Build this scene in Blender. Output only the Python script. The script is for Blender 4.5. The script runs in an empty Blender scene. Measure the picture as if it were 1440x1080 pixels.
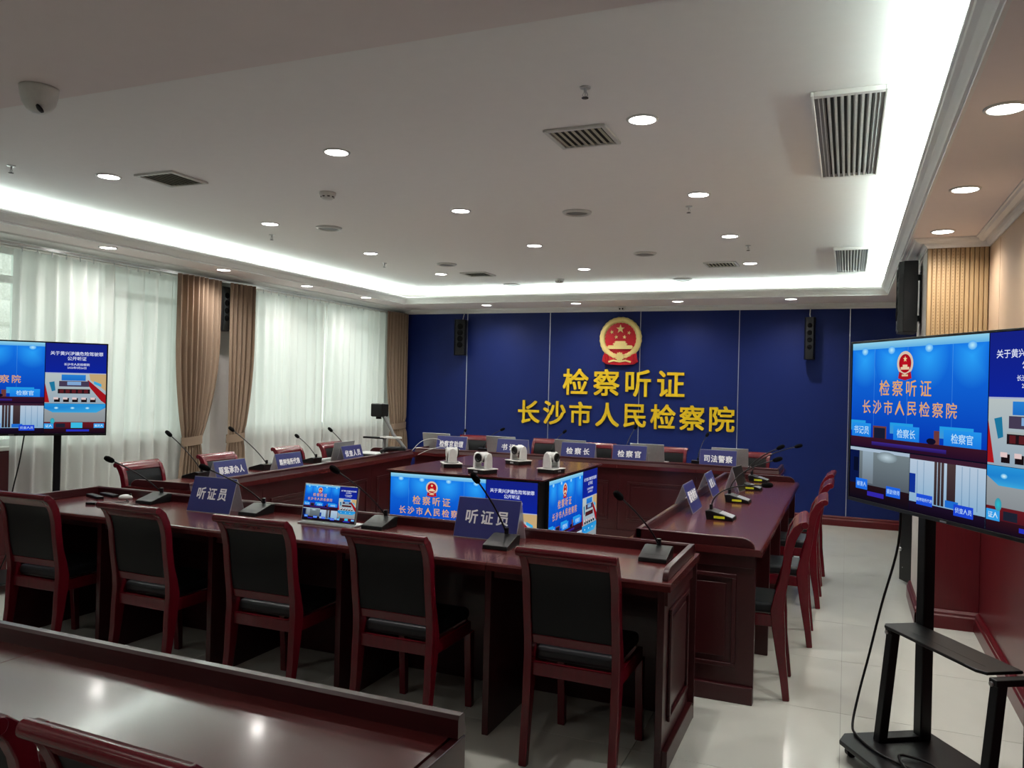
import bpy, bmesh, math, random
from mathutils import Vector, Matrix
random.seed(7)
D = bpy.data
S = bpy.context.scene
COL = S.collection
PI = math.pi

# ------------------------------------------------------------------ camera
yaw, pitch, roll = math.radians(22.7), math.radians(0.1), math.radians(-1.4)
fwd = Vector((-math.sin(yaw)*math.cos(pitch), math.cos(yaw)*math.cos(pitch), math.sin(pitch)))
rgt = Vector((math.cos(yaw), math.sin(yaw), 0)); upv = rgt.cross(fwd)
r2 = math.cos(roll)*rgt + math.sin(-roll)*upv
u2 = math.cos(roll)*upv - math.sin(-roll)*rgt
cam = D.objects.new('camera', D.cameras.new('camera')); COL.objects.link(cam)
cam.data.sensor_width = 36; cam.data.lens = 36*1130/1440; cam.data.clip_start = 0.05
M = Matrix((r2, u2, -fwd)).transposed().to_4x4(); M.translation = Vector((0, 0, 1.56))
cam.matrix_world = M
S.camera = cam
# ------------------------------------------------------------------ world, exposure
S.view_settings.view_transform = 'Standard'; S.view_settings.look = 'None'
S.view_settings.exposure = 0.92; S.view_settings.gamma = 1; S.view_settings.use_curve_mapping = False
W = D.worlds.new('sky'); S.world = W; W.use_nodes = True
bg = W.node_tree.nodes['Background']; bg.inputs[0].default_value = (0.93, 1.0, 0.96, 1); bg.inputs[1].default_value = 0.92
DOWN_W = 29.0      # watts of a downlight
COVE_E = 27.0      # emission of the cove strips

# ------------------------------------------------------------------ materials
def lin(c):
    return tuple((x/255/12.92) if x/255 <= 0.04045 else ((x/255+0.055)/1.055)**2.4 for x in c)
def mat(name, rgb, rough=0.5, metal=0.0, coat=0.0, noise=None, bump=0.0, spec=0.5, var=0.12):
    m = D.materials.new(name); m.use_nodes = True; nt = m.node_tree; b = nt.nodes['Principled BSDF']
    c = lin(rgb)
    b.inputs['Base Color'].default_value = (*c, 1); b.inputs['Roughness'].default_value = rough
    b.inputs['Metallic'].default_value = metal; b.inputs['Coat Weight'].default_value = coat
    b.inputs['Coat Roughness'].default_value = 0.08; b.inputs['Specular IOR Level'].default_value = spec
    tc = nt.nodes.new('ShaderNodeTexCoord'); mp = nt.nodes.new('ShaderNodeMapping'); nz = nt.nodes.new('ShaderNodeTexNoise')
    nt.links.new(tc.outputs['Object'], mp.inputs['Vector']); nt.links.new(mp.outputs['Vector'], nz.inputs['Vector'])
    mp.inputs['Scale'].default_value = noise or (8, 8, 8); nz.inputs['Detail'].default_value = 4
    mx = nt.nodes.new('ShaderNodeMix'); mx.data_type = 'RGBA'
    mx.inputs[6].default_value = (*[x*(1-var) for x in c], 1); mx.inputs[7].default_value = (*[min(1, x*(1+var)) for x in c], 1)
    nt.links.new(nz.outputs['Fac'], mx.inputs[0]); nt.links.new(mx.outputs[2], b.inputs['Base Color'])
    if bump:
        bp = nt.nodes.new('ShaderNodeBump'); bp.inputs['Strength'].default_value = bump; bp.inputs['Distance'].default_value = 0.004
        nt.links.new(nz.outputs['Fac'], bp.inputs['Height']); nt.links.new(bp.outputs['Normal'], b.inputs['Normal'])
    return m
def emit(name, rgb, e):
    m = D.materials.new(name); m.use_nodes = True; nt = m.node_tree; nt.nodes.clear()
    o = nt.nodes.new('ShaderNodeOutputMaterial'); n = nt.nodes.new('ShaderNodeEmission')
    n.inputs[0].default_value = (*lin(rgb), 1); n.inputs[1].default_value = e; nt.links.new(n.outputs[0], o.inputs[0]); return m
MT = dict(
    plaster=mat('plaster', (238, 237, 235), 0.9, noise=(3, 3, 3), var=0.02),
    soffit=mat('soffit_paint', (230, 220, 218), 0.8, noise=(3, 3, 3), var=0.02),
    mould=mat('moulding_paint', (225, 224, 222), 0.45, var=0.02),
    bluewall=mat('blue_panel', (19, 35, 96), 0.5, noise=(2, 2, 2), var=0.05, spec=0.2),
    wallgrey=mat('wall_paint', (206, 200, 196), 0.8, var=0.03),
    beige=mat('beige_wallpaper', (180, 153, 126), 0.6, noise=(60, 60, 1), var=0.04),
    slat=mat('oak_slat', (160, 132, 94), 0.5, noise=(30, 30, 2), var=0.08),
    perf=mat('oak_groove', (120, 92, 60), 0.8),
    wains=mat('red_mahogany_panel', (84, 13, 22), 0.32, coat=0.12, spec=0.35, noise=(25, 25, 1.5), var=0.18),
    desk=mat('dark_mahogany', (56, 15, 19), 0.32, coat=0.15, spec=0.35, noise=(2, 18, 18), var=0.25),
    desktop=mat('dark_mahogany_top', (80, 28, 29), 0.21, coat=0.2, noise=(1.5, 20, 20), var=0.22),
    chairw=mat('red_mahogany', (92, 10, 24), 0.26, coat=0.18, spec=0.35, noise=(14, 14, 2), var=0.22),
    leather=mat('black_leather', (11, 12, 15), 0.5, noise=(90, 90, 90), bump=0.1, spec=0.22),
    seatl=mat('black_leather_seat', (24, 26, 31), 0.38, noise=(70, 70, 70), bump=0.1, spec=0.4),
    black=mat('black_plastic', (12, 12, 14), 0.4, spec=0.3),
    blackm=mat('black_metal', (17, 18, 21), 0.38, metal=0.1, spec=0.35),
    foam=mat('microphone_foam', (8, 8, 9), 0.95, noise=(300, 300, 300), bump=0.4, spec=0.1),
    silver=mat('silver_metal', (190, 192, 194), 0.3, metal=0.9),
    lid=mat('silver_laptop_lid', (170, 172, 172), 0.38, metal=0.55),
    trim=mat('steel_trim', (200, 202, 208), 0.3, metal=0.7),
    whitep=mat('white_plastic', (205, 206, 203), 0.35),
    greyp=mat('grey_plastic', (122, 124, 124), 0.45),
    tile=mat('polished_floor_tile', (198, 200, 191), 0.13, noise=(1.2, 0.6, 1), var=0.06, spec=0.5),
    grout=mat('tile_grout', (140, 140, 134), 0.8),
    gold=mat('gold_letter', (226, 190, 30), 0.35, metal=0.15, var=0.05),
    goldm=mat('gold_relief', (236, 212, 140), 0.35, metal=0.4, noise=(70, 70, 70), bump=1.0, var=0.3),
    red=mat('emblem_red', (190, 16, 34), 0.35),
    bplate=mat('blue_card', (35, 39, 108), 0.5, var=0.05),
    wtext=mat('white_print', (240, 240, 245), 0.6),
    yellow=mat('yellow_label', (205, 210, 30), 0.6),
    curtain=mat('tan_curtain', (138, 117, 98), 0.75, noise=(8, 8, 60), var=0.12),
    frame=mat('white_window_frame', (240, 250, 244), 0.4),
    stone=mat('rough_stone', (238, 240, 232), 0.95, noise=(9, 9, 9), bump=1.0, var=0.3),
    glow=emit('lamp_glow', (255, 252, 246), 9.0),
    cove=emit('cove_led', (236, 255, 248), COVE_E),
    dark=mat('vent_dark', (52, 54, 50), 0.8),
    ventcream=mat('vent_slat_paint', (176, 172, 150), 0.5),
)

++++

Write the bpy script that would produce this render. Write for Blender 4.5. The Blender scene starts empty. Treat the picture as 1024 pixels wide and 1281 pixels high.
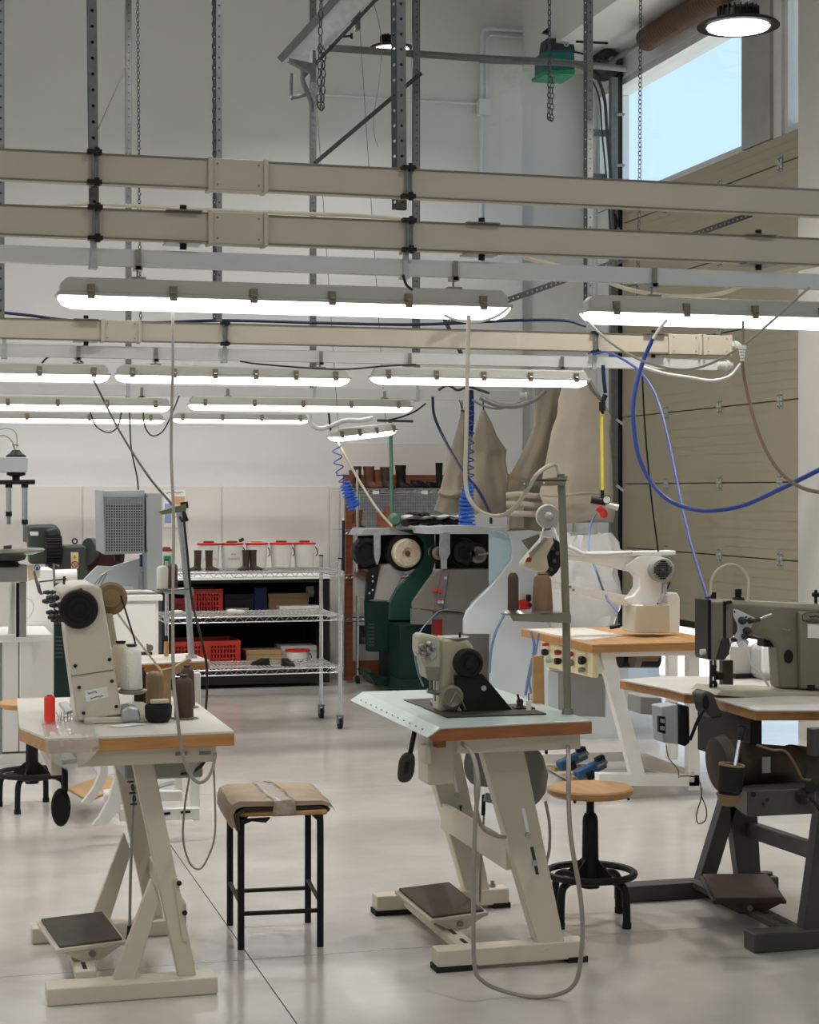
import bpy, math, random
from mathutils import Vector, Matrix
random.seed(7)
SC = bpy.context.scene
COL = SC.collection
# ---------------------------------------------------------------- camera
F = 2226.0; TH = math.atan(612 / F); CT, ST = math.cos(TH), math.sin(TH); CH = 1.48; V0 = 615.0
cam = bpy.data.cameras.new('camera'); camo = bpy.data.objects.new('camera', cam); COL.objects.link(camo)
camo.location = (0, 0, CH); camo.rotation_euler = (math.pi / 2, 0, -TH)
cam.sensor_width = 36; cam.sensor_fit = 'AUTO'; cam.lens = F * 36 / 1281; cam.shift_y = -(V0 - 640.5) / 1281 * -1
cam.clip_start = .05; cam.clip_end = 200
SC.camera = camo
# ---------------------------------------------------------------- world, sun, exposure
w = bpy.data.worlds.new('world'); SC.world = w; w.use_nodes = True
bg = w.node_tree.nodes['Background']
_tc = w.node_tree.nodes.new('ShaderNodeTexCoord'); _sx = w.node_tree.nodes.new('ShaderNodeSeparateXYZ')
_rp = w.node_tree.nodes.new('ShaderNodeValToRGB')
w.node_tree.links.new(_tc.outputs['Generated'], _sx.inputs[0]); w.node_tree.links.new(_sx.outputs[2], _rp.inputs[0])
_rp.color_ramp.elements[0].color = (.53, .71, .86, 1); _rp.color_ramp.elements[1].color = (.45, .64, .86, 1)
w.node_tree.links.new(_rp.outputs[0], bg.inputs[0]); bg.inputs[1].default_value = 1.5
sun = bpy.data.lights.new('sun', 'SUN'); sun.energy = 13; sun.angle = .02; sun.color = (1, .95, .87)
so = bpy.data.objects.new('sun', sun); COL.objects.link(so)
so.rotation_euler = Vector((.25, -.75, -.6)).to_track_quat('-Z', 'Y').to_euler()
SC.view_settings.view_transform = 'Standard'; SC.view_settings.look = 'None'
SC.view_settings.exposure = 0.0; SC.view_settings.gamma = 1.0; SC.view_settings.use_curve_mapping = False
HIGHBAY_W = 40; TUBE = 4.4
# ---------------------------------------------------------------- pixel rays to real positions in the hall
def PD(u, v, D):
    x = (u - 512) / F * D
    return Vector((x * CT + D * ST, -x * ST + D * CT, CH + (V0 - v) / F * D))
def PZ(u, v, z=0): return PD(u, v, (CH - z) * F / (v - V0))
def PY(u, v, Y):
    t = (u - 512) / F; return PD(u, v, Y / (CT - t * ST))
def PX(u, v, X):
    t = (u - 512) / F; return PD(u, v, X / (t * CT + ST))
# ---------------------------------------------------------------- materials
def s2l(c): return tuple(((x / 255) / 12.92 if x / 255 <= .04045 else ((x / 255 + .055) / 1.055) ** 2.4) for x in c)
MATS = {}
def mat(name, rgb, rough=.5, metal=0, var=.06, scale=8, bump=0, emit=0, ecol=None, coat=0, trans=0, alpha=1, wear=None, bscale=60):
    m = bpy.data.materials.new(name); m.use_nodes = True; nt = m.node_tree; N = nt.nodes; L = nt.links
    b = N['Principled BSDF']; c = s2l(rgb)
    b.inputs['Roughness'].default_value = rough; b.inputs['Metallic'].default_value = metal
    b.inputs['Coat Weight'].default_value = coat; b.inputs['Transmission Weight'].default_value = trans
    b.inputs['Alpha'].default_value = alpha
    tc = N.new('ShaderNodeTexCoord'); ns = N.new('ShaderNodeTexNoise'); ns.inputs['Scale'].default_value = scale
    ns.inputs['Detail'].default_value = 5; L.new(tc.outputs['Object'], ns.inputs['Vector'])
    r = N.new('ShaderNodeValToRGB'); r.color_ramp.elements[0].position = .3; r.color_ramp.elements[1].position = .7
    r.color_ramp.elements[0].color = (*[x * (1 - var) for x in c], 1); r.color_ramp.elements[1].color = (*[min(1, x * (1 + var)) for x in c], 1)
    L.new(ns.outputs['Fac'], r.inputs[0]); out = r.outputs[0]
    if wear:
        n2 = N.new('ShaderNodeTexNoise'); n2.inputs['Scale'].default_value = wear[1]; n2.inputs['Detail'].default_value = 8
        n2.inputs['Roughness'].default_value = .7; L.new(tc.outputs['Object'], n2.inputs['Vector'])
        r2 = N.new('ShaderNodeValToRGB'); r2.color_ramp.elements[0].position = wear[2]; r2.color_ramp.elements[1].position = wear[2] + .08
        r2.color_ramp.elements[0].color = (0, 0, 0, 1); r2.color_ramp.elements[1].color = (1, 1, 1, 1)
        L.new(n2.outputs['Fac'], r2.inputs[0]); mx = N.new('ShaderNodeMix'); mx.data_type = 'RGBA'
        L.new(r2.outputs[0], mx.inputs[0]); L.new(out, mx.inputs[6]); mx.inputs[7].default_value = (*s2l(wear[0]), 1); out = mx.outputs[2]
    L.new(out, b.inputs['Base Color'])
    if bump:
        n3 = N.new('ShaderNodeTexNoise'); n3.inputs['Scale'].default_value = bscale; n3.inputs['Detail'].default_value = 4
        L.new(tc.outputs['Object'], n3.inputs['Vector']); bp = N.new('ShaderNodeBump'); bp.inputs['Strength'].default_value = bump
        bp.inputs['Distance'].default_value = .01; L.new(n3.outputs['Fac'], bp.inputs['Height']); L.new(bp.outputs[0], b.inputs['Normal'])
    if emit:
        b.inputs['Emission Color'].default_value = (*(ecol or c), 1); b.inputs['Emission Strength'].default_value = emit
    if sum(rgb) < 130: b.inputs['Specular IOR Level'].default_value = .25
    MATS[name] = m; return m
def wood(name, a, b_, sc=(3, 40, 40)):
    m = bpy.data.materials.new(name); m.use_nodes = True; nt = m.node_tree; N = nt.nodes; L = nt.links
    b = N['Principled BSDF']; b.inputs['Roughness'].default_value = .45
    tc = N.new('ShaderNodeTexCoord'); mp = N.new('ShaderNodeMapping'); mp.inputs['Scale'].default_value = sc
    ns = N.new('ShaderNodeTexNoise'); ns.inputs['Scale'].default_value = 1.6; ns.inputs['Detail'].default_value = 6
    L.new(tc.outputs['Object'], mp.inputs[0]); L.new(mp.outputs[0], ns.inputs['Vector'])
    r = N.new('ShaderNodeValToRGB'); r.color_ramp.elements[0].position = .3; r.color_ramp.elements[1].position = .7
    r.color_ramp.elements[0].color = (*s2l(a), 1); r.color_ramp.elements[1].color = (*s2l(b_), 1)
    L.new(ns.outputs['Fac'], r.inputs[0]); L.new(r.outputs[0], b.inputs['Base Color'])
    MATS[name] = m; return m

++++

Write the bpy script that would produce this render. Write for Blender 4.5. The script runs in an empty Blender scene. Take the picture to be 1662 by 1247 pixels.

++++

Work to be completed
Display every line of the listing that contains the string "script".

Finished answer
Build this scene in Blender. Output only the Python script. The script is for Blender 4.5. The script runs in an empty Blender scene. Measure the picture as if it were 1440x1080 pixels.
Write the bpy script that would produce this render. Write for Blender 4.5. The Blender scene starts empty. Treat the picture as 1024 pixels wide and 1281 pixels high.
Write the bpy script that would produce this render. Write for Blender 4.5. The script runs in an empty Blender scene. Take the picture to be 1662 by 1247 pixels.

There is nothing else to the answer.